Exercise: Copy each line of the material below that includes the string "Python".

Records for this task:

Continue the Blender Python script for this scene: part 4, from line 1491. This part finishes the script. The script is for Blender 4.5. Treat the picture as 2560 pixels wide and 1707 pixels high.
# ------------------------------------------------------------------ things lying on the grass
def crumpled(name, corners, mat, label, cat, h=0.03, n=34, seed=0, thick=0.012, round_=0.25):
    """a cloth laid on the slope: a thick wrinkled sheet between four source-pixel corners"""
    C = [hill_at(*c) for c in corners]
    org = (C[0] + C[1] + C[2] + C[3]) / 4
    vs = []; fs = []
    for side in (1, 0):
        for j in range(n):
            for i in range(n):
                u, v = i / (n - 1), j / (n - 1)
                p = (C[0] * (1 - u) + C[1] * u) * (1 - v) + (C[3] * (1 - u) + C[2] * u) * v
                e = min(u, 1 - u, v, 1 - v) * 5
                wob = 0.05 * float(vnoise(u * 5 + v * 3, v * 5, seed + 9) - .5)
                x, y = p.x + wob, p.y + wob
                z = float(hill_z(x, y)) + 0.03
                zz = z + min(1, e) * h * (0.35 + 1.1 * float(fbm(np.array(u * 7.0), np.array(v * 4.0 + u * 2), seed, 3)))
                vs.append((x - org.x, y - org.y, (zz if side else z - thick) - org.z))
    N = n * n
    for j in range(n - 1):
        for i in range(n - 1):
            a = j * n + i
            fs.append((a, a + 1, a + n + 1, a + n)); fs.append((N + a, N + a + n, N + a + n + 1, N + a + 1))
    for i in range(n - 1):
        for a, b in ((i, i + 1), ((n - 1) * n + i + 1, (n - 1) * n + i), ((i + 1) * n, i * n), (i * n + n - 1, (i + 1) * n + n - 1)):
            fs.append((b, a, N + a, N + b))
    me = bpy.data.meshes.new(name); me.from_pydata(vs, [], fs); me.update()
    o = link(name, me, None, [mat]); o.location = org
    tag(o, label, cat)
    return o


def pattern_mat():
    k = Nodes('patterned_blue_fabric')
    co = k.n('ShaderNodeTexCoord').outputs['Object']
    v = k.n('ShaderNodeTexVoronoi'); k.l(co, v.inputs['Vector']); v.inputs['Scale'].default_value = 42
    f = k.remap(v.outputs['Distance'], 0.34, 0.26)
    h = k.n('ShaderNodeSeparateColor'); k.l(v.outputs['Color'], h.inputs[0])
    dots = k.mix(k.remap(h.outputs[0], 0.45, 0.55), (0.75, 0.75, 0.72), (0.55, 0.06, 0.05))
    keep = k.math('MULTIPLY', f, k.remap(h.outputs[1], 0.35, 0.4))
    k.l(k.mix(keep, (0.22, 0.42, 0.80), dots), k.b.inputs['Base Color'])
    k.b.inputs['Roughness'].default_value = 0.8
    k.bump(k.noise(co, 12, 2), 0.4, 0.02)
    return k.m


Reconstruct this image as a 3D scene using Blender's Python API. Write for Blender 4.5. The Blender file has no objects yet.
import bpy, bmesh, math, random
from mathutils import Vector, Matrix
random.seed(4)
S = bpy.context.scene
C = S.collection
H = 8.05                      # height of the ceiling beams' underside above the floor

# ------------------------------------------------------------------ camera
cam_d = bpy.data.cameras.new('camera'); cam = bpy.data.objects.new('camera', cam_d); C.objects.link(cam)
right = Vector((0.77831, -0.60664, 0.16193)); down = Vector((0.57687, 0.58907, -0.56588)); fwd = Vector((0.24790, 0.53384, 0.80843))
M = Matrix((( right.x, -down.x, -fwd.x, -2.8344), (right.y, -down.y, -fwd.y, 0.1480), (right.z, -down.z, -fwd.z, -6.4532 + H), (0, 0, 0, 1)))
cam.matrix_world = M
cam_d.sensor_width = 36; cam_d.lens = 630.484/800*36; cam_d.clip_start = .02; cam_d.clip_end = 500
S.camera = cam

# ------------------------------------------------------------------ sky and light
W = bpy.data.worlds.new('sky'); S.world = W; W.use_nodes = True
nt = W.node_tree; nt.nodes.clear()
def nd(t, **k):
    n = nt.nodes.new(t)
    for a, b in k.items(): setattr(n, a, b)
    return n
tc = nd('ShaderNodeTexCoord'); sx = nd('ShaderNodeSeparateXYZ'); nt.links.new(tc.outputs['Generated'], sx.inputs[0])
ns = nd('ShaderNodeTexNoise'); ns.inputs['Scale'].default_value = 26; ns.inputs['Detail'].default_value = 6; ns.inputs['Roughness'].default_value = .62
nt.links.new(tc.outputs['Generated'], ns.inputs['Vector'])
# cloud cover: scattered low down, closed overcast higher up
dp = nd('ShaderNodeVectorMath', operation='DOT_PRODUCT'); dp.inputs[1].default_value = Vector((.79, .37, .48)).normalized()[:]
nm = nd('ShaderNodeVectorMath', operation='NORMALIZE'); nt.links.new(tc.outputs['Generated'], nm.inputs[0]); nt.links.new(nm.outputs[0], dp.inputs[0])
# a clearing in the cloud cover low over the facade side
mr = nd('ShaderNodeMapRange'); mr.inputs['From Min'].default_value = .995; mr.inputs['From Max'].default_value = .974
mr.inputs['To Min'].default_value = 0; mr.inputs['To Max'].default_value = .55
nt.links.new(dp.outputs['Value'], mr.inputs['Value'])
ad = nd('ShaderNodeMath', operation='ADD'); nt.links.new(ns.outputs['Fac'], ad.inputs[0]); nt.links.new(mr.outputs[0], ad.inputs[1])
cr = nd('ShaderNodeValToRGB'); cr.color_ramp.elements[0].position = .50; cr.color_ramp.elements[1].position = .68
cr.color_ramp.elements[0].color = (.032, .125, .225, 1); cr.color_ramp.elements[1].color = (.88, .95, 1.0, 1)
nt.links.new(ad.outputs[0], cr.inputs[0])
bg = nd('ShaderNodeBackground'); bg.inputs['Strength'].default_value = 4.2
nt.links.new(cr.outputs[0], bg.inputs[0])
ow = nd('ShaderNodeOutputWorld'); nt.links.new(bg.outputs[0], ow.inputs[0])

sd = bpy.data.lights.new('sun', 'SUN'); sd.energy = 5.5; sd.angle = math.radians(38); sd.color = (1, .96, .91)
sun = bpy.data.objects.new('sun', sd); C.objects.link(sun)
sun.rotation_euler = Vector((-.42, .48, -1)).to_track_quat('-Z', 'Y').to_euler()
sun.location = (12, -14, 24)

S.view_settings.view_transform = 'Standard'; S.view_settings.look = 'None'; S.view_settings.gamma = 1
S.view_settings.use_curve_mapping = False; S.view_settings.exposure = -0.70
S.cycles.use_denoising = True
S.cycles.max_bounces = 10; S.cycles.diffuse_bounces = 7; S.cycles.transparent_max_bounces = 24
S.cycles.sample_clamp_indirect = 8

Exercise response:
Continue the Blender Python script for this scene: part 4, from line 1491. This part finishes the script. The script is for Blender 4.5. Treat the picture as 2560 pixels wide and 1707 pixels high.
Reconstruct this image as a 3D scene using Blender's Python API. Write for Blender 4.5. The Blender file has no objects yet.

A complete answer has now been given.